The required output is a single number: how many lines of the material contain the string "from".

···

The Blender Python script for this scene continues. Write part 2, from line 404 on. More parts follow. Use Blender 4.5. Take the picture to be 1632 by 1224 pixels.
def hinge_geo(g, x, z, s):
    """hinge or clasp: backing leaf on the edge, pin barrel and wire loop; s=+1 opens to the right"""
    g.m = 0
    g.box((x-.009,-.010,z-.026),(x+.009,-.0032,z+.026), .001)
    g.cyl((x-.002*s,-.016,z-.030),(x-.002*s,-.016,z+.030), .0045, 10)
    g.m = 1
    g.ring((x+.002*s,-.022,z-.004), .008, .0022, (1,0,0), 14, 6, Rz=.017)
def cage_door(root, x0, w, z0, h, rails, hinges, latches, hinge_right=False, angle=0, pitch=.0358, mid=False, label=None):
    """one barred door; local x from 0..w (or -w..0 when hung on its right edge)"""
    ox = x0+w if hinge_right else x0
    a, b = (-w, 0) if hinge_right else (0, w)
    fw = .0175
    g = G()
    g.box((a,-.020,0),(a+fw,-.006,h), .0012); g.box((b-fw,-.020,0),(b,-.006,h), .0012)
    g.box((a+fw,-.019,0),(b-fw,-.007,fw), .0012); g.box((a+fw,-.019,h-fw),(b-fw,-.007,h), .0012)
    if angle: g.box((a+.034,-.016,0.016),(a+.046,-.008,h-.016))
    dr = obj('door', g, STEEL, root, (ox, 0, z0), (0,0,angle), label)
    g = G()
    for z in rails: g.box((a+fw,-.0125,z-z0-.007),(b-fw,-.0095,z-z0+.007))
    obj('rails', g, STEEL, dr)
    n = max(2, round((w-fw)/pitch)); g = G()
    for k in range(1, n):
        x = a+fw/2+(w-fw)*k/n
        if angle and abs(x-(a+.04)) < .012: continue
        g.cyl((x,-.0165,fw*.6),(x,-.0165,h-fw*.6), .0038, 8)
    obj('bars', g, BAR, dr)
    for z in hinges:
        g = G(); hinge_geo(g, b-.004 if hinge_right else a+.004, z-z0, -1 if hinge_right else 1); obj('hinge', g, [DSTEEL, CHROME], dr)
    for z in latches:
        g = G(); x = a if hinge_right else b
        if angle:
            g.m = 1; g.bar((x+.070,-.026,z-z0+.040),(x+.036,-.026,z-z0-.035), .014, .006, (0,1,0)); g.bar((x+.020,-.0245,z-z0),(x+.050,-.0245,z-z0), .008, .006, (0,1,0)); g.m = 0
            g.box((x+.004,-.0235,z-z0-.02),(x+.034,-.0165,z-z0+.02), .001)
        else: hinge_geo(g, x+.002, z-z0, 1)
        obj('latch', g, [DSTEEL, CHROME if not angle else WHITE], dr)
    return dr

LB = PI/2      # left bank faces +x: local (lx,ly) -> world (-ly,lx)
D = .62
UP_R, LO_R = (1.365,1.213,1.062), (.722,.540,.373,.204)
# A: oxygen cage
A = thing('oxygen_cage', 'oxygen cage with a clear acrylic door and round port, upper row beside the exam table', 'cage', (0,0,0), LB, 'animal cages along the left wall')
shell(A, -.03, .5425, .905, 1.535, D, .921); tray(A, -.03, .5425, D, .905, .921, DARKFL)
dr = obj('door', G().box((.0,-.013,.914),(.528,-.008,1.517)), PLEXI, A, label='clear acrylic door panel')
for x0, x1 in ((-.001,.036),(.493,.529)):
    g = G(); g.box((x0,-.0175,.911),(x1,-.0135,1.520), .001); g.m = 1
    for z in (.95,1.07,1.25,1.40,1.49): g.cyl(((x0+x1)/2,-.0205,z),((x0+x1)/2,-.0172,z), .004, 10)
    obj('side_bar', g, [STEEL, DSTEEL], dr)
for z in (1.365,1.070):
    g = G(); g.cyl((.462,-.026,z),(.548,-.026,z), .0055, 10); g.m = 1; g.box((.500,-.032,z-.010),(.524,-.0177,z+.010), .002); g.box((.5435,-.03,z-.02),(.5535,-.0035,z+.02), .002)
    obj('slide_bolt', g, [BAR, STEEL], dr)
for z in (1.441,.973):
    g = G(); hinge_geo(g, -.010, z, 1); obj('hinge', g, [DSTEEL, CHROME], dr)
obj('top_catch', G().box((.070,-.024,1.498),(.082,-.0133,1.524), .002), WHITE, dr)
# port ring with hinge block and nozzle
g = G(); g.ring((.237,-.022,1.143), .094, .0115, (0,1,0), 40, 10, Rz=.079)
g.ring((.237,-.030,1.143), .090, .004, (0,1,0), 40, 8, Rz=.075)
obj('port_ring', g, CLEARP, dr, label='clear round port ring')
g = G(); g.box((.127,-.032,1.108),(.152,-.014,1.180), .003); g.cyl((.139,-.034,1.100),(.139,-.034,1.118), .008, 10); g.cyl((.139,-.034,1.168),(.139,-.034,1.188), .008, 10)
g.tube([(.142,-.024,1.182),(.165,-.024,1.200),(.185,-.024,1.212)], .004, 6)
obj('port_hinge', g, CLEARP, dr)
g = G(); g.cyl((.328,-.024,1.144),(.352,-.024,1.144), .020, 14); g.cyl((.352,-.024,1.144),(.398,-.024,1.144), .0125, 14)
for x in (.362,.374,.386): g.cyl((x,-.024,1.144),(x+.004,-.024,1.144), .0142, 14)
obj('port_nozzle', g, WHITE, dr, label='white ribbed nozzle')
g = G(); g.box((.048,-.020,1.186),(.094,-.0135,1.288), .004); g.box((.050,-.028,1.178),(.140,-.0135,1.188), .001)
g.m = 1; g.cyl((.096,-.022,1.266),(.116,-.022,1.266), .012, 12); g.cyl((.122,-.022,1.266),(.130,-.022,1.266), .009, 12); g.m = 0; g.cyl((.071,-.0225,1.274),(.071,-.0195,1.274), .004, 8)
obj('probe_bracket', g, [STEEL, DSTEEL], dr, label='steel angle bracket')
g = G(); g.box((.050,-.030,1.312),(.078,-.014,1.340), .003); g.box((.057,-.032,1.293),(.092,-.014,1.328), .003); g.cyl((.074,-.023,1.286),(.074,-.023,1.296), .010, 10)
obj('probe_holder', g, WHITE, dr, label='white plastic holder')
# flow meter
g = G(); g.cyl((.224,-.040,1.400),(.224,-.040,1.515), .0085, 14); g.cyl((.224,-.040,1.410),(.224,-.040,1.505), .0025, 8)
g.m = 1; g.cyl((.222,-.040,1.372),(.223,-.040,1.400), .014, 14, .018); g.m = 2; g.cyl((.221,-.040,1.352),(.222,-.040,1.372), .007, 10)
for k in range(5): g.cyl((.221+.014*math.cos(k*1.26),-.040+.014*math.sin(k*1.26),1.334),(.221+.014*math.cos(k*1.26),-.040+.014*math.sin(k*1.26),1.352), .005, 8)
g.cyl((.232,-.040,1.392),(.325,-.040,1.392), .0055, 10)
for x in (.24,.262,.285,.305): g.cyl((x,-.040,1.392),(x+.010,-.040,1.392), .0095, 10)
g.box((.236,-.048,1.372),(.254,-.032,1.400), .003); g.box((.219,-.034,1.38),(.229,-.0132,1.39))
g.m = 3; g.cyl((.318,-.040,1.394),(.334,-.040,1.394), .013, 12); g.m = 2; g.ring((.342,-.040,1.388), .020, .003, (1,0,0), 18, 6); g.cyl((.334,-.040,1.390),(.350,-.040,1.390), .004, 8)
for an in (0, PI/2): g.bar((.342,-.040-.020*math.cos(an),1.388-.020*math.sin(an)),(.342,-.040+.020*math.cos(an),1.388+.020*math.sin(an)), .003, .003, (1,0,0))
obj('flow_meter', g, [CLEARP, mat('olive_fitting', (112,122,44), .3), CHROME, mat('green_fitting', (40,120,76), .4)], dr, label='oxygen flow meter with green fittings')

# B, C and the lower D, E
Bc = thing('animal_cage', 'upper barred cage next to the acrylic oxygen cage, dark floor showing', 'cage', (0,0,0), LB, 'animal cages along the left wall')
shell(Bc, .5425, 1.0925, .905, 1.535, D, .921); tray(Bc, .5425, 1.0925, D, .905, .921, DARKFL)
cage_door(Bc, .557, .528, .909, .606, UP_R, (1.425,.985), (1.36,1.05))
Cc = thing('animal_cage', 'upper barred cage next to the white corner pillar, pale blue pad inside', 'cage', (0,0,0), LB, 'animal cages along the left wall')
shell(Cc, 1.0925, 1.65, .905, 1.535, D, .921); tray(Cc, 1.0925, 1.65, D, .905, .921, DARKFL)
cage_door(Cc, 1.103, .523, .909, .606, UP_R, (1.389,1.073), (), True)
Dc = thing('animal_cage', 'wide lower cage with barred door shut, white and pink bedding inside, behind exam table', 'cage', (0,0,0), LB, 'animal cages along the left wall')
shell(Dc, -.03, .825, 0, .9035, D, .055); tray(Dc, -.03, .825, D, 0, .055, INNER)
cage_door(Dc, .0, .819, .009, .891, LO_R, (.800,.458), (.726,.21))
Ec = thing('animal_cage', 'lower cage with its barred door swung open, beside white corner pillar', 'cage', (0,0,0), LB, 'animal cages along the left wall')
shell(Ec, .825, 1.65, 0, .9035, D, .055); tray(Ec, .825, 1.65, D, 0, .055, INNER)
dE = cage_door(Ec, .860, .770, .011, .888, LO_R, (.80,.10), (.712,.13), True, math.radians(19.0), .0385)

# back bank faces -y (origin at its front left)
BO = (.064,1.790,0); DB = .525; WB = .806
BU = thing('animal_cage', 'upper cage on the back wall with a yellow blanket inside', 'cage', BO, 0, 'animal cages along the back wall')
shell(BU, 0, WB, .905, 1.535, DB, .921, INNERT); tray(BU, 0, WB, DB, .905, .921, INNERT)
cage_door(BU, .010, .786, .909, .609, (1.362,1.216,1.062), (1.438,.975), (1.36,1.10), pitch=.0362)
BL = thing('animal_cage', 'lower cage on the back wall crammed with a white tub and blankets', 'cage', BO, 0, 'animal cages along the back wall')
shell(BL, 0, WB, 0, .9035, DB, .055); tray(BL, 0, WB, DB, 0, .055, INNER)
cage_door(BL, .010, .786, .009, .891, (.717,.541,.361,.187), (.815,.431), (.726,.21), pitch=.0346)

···

» Full solution
2